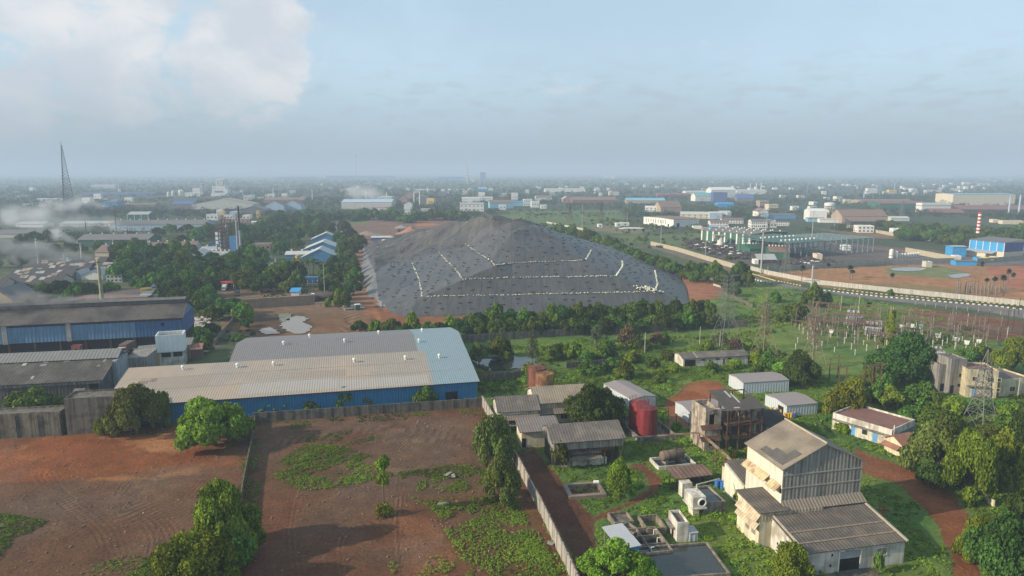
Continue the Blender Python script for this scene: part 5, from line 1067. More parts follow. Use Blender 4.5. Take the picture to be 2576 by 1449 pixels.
# long low white shed in the scrub
A = G(1719, 902.5, 2.6); B = G(1882, 894, 2.6); t = shed('long_white_shed', 'long low whitewashed shed with asbestos roof and an open bay standing in tall scrub', 'shed', A, B, 6.5, 2.6, .9, WHITE, ASB, 'x', .35)
L_, D = dim(t); opening(t, (L_,D), 'open_bay', 'f', .5, 0, 3.6, 2.1, DARK)
for x in (8.5, 13.2): opening(t, (L_,D), 'door', 'f', x, 0, .9, 1.9, mat('brown_door', (.15,.10,.07)), CREAMW)
for x in (6.0, 11.0, 15.0): opening(t, (L_,D), 'window', 'f', x, 1.7, 1.2, .45, DARK)
mb = MB(); mb.slab((4.5,-.4,2.78),(4.75,-.4,2.78),(4.75,D/2,3.85),(4.5,D/2,3.85),.1); mb.build('parapet', mat('pale_verge', (0,0,0)), t)
# ---------------------------------------------------------------- pylons, poles, substation, road, walls on the right
def pylon(name, label, loc, rot, H, bw, waist, ww, arms, m, group='pylons around the substation', peak=True, r=.09):
    """lattice pylon: legs from width bw at the ground to ww at the waist, straight body above, crossarms as parts"""
    t = thing(name, label, 'pylon', loc, rot, group); mb = MB(); zt = arms[-1][0]
    def wd(z): return (bw + (ww-bw)*z/waist)/2 if z < waist else (ww + (ww*.7-ww)*(z-waist)/(zt-waist+.01))/2
    cs = ((-1,-1),(1,-1),(1,1),(-1,1)); zs = [0]; 
    while zs[-1] < waist - .5: zs.append(min(waist, zs[-1] + max(1.3, wd(zs[-1])*1.5)))
    k = zs[-1]
    while k < zt - .3: k = min(zt, k + 1.5); zs.append(k)
    for z0, z1 in zip(zs[:-1], zs[1:]):
        a, b = wd(z0), wd(z1)
        for i in range(4):
            (sx, sy), (tx, ty) = cs[i], cs[(i+1)%4]
            mb.beam((sx*a,sy*a,z0 - (.3 if z0 == 0 else 0)),(sx*b,sy*b,z1),r*1.2); mb.beam((sx*a,sy*a,z0),(tx*b,ty*b,z1),r*.6); mb.beam((tx*a,ty*a,z0),(sx*b,sy*b,z1),r*.6); mb.beam((sx*b,sy*b,z1),(tx*b,ty*b,z1),r*.6)
    mb.build('tower', m, t)
    if peak:
        mb = MB(); w_ = wd(zt)
        for sx, sy in cs: mb.beam((sx*w_,sy*w_,zt),(0,0,H),r)
        mb.build('peak', m, t)
    for z, hs in arms:
        w_ = wd(z)
        for s_ in (-1, 1):
            mb = MB()
            for sy in (-1, 1): mb.beam((s_*w_,sy*w_,z),(s_*hs,0,z),r*.8); mb.beam((s_*w_,sy*w_,min(z+1.4,H-.4)),(s_*hs,0,z),r*.6); mb.beam((s_*w_,sy*w_,z),(s_*(w_+hs)/2,-sy*w_*.5,z),r*.5)
            mb.beam((s_*hs,0,z),(s_*hs,0,z-.9),r*1.1,6); mb.build('crossarm', m, t)
    return t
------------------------
● Work to complete
Read the data above. Pull out each line in which the string "from" appears.

● Completed task
Continue the Blender Python script for this scene: part 5, from line 1067. More parts follow. Use Blender 4.5. Take the picture to be 2576 by 1449 pixels.
    """lattice pylon: legs from width bw at the ground to ww at the waist, straight body above, crossarms as parts"""